Neuroplasticity and Training Pace: Studies have shown that the human brain is constantly “re-wiring” to meet current challenges. If a swimmer’s physical challenge is surviving practice in the 8,000M range including  sets of 20+x 100s  10+x 200s or 400s, their brains will re-wire to make swimming much slower than race pace as efficient as possible.  If the swimmers challenge is to swim 3,000+M mostly at race pace, the swimmers brain will re-wire to make race pace swimming more efficient.  Challenge: Try swimming a total of 3,000 yards or meters at race pace…then track the number of recovery days you need before you can swim fast again.

Injury Prevention – Physio Analysis As An Injury Preventative

  • We know that a majority of swimming injuries result from incorrect technique. Our focus on technique greatly reduces the risk of injury.
  • Many of our Seniors visit out team physio in Brampton for a proactive assessment that identifies strength and flexibility issues that could later result in a swimming injury. A corrective program that seeks to prevent future injuries is often recommended.

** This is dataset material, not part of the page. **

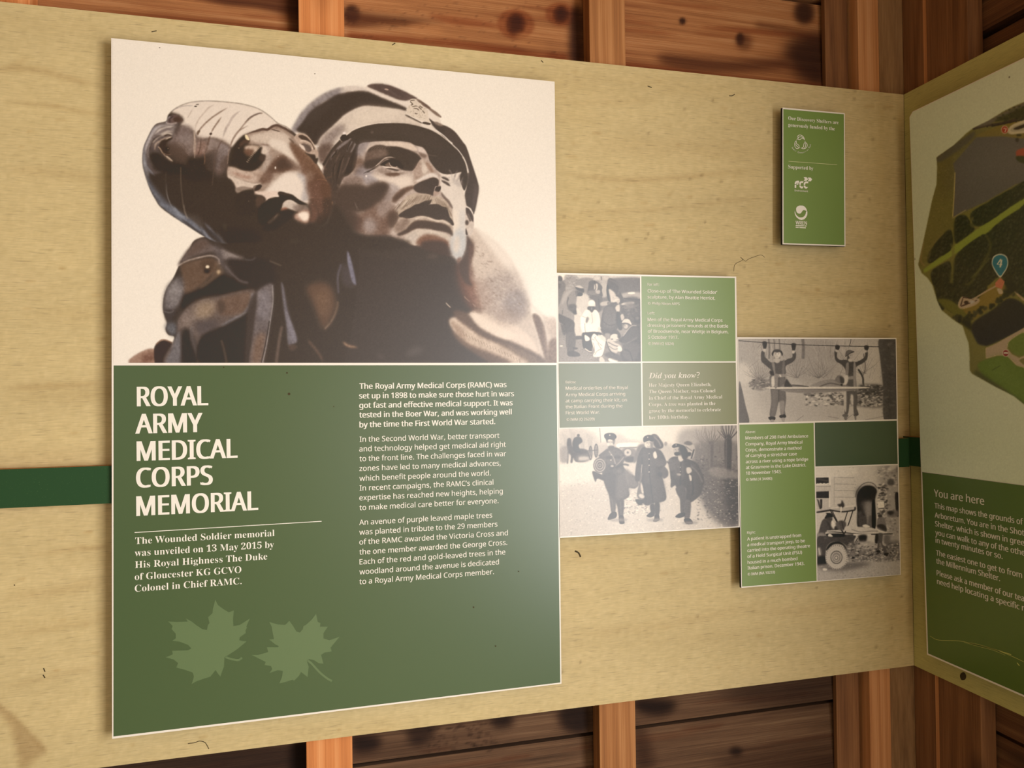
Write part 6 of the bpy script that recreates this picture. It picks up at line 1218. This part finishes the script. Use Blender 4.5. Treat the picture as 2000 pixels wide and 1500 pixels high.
for x, y, r in ((564.6,769.5,2.6),(560.5,728.3,1.7),(437,717.5,1.3),(889,768,1),(652,794,1),(925,1186,1.6),(968,1262,1.4),(1013,1116,1.2),(312,93,.9),(615,144,.9)):
    f = Flat(BACK, E3); f.px([(x+r*math.cos(a), y+r*math.sin(a)) for a in np.linspace(0, 6.28, 9)[:-1]]); f.build('dirt_speck', M['speck'], t)

# --- the middle panel
t = panel('info_panel', BACK, [(1087.4,532.8),(1437.9,540.3),(1444.9,1029.6),(1092.6,1050.7)], 'middle panel with soldiers dressing wounds and three orderlies walking', battens=(.1, .93), bv=(.05, .96))
picture('dressing_photo', BACK, pquad(BACK, E1, [(1090.1,536.1),(1250,539.5),(1251.8,706.3),(1091.4,706.7)]), E1, paint_dressing(), .0007, t)
cell('caption_field', BACK, E1, [(1252.8,539.6),(1435,543.2),(1437,705.6),(1254.3,706)], 'green_mid', t)
cell('caption_field', BACK, E1, [(1091.1,709.6),(1251.7,709.3),(1253.5,831.7),(1093,835.6)], 'green_grey', t)
cell('fact_field', BACK, E1, [(1254.8,708.7),(1437,708.3),(1439.3,828),(1256.1,831.4)], 'green_olive', t)
picture('orderlies_photo', BACK, pquad(BACK, E1, [(1092.6,837),(1439.9,830.7),(1443,1028.1),(1093.9,1048.5)]), E1, paint_orderlies(), .0007, t)
x = 1264.7
block('caption_text', BACK, E2, [('Far left:',x,557.9,1287.5,5.3,'regular'),('Close-up of \u2018The Wounded Solider\u2019',x,571.1,1400.9),('sculpture, by Alan Beattie Herriot.',x,582.8,1396.8),('\u00a9 Philip Nixon ARPS',1265.5,594.9,1327.5,5.),('Left:',x,614,1278.6,5.2,'regular'),('Men of the Royal Army Medical Corps',x,627,1411.2),('dressing prisoners\u2019 wounds at the Battle',x,638.5,1422.2),('of Broodseinde, near Wieltje in Belgium.',1265.3,650,1422.6),('5 October 1917.',1265.6,661.7,1324.8),('\u00a9 IWM (Q 6024)',1266,673.5,1316,5.)], 'ink_white', t, 6.3, 'medium')
x = 1104.6
block('caption_text', BACK, E2, [('Below:',x,748.7,1125,4.9,'regular'),('Medical orderlies of the Royal',x,761.4,1226.2),('Army Medical Corps arriving',x,774,1221),('at camp carrying their kit, on',x,786,1224.3),('the Italian Front during the',x,797.7,1215.6),('First World War.',x+.4,809.5,1172),('\u00a9 IWM (Q 26209)',1106.4,822.1,1161.4,5.2)], 'ink_white', t, 6.3, 'medium')
block('fact_heading', BACK, E2, [('Did you know?',1267,738.9,1366.8)], 'ink_white', t, 10.6, 'italic')
x = 1267.2
block('fact_text', BACK, E2, [('Her Majesty Queen Elizabeth,',x,755.5,1389.3),('The Queen Mother, was Colonel',x,768.1,1397.3),('in Chief of the Royal Army Medical',x+.2,780.7,1410.6),('Corps. A tree was planted in the',x,793.4,1397.3),('grove by the memorial to celebrate',x+.3,806,1408),('her 100th birthday.',x+.5,819,1345.9)], 'ink_white', t, 6.7, 'serif')

# --- the right-hand panel
t = panel('info_panel', BACK, [(1439.9,658.5),(1750.8,660.2),(1759.3,1122.6),(1447.7,1148.2)], 'right-hand panel with a rope bridge photo and a jeep photo, nearest the corner', battens=(.08, .92), bv=(.045, .95))
picture('rope_bridge_photo', BACK, pquad(BACK, E1, [(1441.9,661.6),(1749.3,662.4),(1751.7,818.8),(1443.6,826)]), E1, paint_bridge(), .0007, t)
cell('caption_field', BACK, E1, [(1444.3,829.5),(1589.1,826.1),(1595,1134.6),(1449.3,1145.7)], 'green_mid', t)
cell('dark_field', BACK, E1, [(1591.4,825.4),(1751.4,821.8),(1753.4,906.1),(1592.7,911.1)], 'green_dark', t)
picture('jeep_photo', BACK, pquad(BACK, E1, [(1593.2,913.4),(1753.4,908.4),(1758.2,1122.1),(1596.6,1134.6)]), E1, paint_jeep(), .0007, t)
lx = lambda y: 1455.6+(y-846)*.0173
block('caption_text', BACK, E2, [(s, lx(y), y, x1, c, st) for s, y, x1, c, st in (('Above:',846.1,1475.3,5,'regular'),('Members of 298 Field Ambulance',858.5,1578.5,6.2,'medium'),('Company, Royal Army Medical',870.3,1567.1,6.2,'medium'),('Corps, demonstrate a method',881.9,1565.3,6.2,'medium'),('of carrying a stretcher case',893.2,1556.2,6.2,'medium'),('across a river using a rope bridge',904.8,1578.5,6.2,'medium'),('at Grasmere in the Lake District.',916.1,1574.4,6.2,'medium'),('18 November 1943.',927.2,1526.3,6.2,'medium'),('\u00a9 IWM (H 34480)',939.4,1508.2,5.2,'medium'))], 'ink_white', t, 6.2, 'medium')
block('caption_text', BACK, E2, [(s, lx(y), y, x1, c, st) for s, y, x1, c, st in (('Right:',1042.8,1475.3,5,'regular'),('A patient is unstrapped from',1055.7,1564.9,6.2,'medium'),('a medical transport jeep, to be',1067.1,1572.1,6.2,'medium'),('carried into the operating theatre',1078.2,1581.9,6.2,'medium'),('of a Field Surgical Unit (FSU)',1089.7,1566.4,6.2,'medium'),('housed in a much bombed',1101.5,1557.4,6.2,'medium'),('Italian prison. December 1943.',1112.4,1571,6.2,'medium'),('\u00a9 IWM (NA 10233)',1124.2,1513.9,5.2,'medium'))], 'ink_white', t, 6.2, 'medium')

# --- the funders' sign
t = panel('sponsor_sign', BACK, [(1528.3,210),(1649.8,221),(1651.4,481.3),(1528.3,477.2)], 'small green sign naming the funders, high on the wide board near the corner', 'sign', battens=(.3, .7), bv=(.12, .88))
cell('green_field', BACK, E1, [(1530,213.1),(1648.2,223.2),(1649.3,478.6),(1530.6,474.7)], 'green_sign', t)
block('credit_text', BACK, E2, [('Our Discovery Shelters are',1539.7,234,1637.8),('generously funded by the',1539.7,247,1630.6)], 'ink_white', t, 6.9, 'serif')
block('support_text', BACK, E2, [('Supported by',1539.7,328.8,1588.8)], 'ink_white', t, 6.9, 'serif')
f = Flat(BACK, E2); f.stroke([(1540.3,315),(1635.3,321.8)], .0007, False); f.build('rule_line', M['ink_cream'], t)
f = Flat(BACK, E2); zz = lambda P: z(P, 1530, 250, 21.43)
for P in ([(560,490),(610,420),(600,350),(650,300),(740,300),(820,350),(870,430),(880,500)],[(610,420),(650,385),(720,370),(790,385),(850,440)],[(615,425),(640,485),(700,480),(760,440),(810,430),(860,470)],
          [(545,530),(490,590),(470,690),(490,790),(540,850),(600,865),(650,820),(655,740),(600,690),(550,640),(540,560)],[(515,650),(540,730),(600,790),(650,810),(700,830)],
          [(905,545),(920,600),(940,680),(920,780),(880,840)],[(920,605),(870,640),(850,720),(840,790),(760,845),(840,870),(920,850),(990,770),(1000,690),(960,630),(920,605)]): f.stroke(zz(P), .0011)
A = [(s, a) for s, a in zip('LandfillCommunitiesFund', list(np.linspace(205, 238, 8))+list(np.linspace(250, 316, 11))+list(np.linspace(326, 344, 4)))]
for s, a in A:
    V, F = glyphs(s, SANS, 0.); h = 5.2 if s in 'LCF' else 3.6; r_ = math.radians(a); cx, cy = 1530+735/21.43, 250+620/21.43
    bx, by = cx+20.4*math.cos(r_)*.98, cy-20.4*math.sin(r_); u, v = BACK.hit(bx, by, E2); k = .00125*h; t_ = r_+math.pi/2
    f.add([(u+(p*math.cos(t_)-q*math.sin(t_))*k, v+(p*math.sin(t_)+q*math.cos(t_))*k) for p, q in V], F)
f.build('fund_emblem', M['ink_white'], t)
f = Flat(BACK, E2); zz = lambda P: z(P, 1535, 335, 27.27)
for P in ([(465,875),(465,705),(550,705),(550,875)],[(465,680),(470,600),(510,525),(590,490),(705,490),(700,600),(570,600),(550,640),(550,680)],[(570,625),(690,625),(650,690),(570,700)],
          [(715,700),(715,600),(760,530),(820,512),(940,515),(915,605),(820,605),(795,640),(795,705)],[(712,740),(792,740),(800,785),(840,795),(930,800),(890,900),(800,900),(730,830)],
          [(945,705),(950,620),(1000,550),(1060,530),(1190,530),(1190,625),(1070,625),(1030,650),(1025,710)],[(942,740),(1022,740),(1040,800),(1080,815),(1180,820),(1110,910),(1020,905),(955,830)],
          [(940,300),(1090,300),(1185,415),(1090,500),(945,490),(1010,400)],[(1155,320),(1310,320),(1395,420),(1330,520),(1170,515),(1225,420)]): f.px(zz(P))
letter(f, 'Environment', 1552, 373.7, 1578.2, 3.6, 'regular'); f.build('company_logo', M['ink_white'], t)
f = Flat(BACK, E2); zz = lambda P: z(P, 1535, 395, 27.27)
f.px(zz([(545,330),(600,240),(700,185),(800,178),(920,190),(1030,270),(1100,380),(1115,465),(1060,450),(1000,425),(940,420),(890,450),(840,530),(770,595),(690,605),(610,565),(560,490)]), True)
f.px(zz([(475,430),(490,520),(530,630),(600,730),(690,795),(800,815),(900,795),(990,730),(1050,620),(1065,520),(1090,480),(1135,470),(1145,560),(1130,690),(1070,810),(970,910),(830,950),(700,910),(580,820),(500,700),(462,560)]), False)
letter(f, 'WREN', 1554, 438.2, 1576, 7.2, 'medium')
for P in ([(520,1225),(950,1240),(950,1280),(520,1270)],[(985,1240),(1100,1245),(1090,1295),(985,1280)],[(520,1320),(680,1325),(680,1365),(520,1360)],[(715,1325),(1060,1345),(1060,1390),(715,1368)]): f.px(zz(P))
f.build('bird_logo', M['ink_white'], t)

# --- the map panel on the right wall
E1r = E1
tl, bl = RIGHT.hit(1776.2, 222, FRONT), RIGHT.hit(1810.4, 1275.2, FRONT)
ul = (tl[0]+bl[0])/2; vt = np.mean([RIGHT.hit(1786.7, 214, FRONT)[1], RIGHT.hit(2000, 115, FRONT)[1]]); vb = np.mean([bl[1], RIGHT.hit(2000, 1365, FRONT)[1]]); vm = np.mean([RIGHT.hit(1797.2, 920.5, FRONT)[1], RIGHT.hit(2000, 947.4, FRONT)[1]])
ur = ul+.745
t = root('map_panel', RIGHT.at((ul+ur)/2, vb, 0), 'cream panel with an aerial map and green You are here text on the right wall', 'panel')
q = [(bl[0], vb), (ur, vb), (ur, vt), (tl[0]+.0085, vt), (tl[0], vt-.0085)]              # its top corner is clipped
V = [RIGHT.at(u, v, STAND) for u, v in q]+[RIGHT.at(u, v, FRONT) for u, v in q]; F = [(4, 3, 2, 1, 0), (5, 6, 7, 8, 9)]+[(i, (i+1) % 5, (i+1) % 5+5, i+5) for i in range(5)]
mesh_obj('sheet', V, F, None, t, mats=[M['core'], M['white']], midx=[0, 1, 0, 0, 0, 0, 0])
for a in (.05, .5, .95):
    V, F = slab(RIGHT, rect(ul+.745*a-.016, vb+.04, ul+.745*a+.016, vb+.30), .0002, STAND); mesh_obj('batten', V, F, M['batten'], t)
    V, F = slab(RIGHT, rect(ul+.745*a-.016, vt-.55, ul+.745*a+.016, vt-.04), .0002, STAND); mesh_obj('batten', V, F, M['batten'], t)
picture('aerial_map', RIGHT, [(bl[0]+(tl[0]-bl[0])*(vm-vb)/(vt-vb)+.001, vm), (ur-.002, vm), (ur-.002, vt-.002), (tl[0]+.001, vt-.002)], E1, paint_map(), .0011, t, True, cut=.0075)
f = Flat(RIGHT, E1); g = (tl[0]-bl[0])/(vt-vb); f.poly([(bl[0]+.0035, vb+.0035), (ur-.0035, vb+.0035), (ur-.0035, vm-.001), (bl[0]+.0035+g*(vm-vb), vm-.001)]); f.build('green_field', M['green_map'], t)
block('here_heading', RIGHT, E2, [('You are here',1824,969.5,1922.5)], 'ink_white', t, 14., 'medium')
block('here_text', RIGHT, E2, [('This map shows the grounds of',1825.2,992.2,1998.5),('Arboretum. You are in the Shot',1825.6,1010.5,2001),('Shelter, which is shown in gree',1826.2,1027.6,2001),('you can walk to any of the othe',1826.8,1044.6,2002),('in twenty minutes or so.',1827.2,1059.6,1958.4),('The easiest one to get to from',1828,1084.2,1996.5),('the Millennium Shelter.',1828.6,1100.2,1953.5),('Please ask a member of our tea',1829.4,1123.5,2001),('need help locating a specific n',1830,1140,2003)], 'ink_white', t, 10.2, 'bold')
f = Flat(RIGHT, E2); zz = lambda P: z(P, 1780, 1180, 6.818)
f.stroke(zz([(250,425),(330,470),(420,482),(600,487),(700,500),(790,522),(900,545),(1100,600),(1330,690),(1460,750),(1500,770)]), .0008); f.stroke(zz([(760,515),(900,542),(1100,600),(1330,672)]), .0016); f.stroke(zz([(700,510),(900,565),(1100,618),(1250,680)]), .0005); f.stroke(zz([(1405,780),(1440,820)]), .0018, False)
f.build('scratch', M['scratch'], t)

Dryland Program: The program includes 4 units of work per week: 3 supervised gym sessions and a Friday afternoon Boot Camp. Our water and dryland sessions are separated by the school day. Research has shown that separating dryland and water sessions by 3+ hours gives athletes the largest benefit from both sessions. Programs that offer dryland training just before or after water sessions typically do not produce improvements at the same level.

Meet Swimming

  • Race Videos: Parents record race videos which are then uploaded to our Dropbox account. Seniors watch their race videos the week after a meet. Many of our swimmers use the race videos to establish technical and training goals for the practice sessions leading into their next meet.
  • Aqua 7 Dual Meets:   5 Dual meets mostly home meets at W. Ross          
  • LC Meets:   RHAC Oct, Blenheim Blast Jan, Provincials, Trials, Hicken, AGI, Prov and West in Windsor
  • SC Meets:  NYAC Cup Nov.  Team Showdown Dec, WOSA SC,

Training Camp:  Dec 16 – 23 2019 Fort Myers Florida  LC am and SC Yds PM

Mentoring Program:  Our Seniors mentor swimmers in our Development and Junior Programs for half an hour every Saturday morning when the Seniors aren’t at an out of town meet. The Mentoring Program is a huge advantage for our Junior Swimmers but our Seniors benefit at least as much from the program:

  • Seniors learn a lot about their own swimming by mentoring the Junior Swimmers.
  • Seniors learn and practice leadership skills.
  • Seniors develop an expert coaches eye – a majority of our Seniors are more than capable of coaching a group of young swimmers long before they graduate from High School.

Social Activities

  • Camp Ak-O-Mak: :  The team spends a long weekend at Camp Ak-O-Mak in the Parry Sound/Magnetawan Area. We leave for camp after school, Thursday after Labour Day, returning around 6:00pm on Sunday. Members of our Varsity Group act as cabin counsellors. We canoe, swim, play land sports – the best ever way to start the season!!
  • Bike & Breakfasts: We run a fall and spring Bike & Breakfast where the Juniors bike along the Grand River from Paris to Glen Morris, ending up at our Coach’s home for a huge breakfast and social time. The Seniors start their ride at W. Ross, biking more than double the distance of the Junior ride.
  • Team Dinners and Breakfasts: Senior Team meetings are often part of Senior Team breakfast or dinner.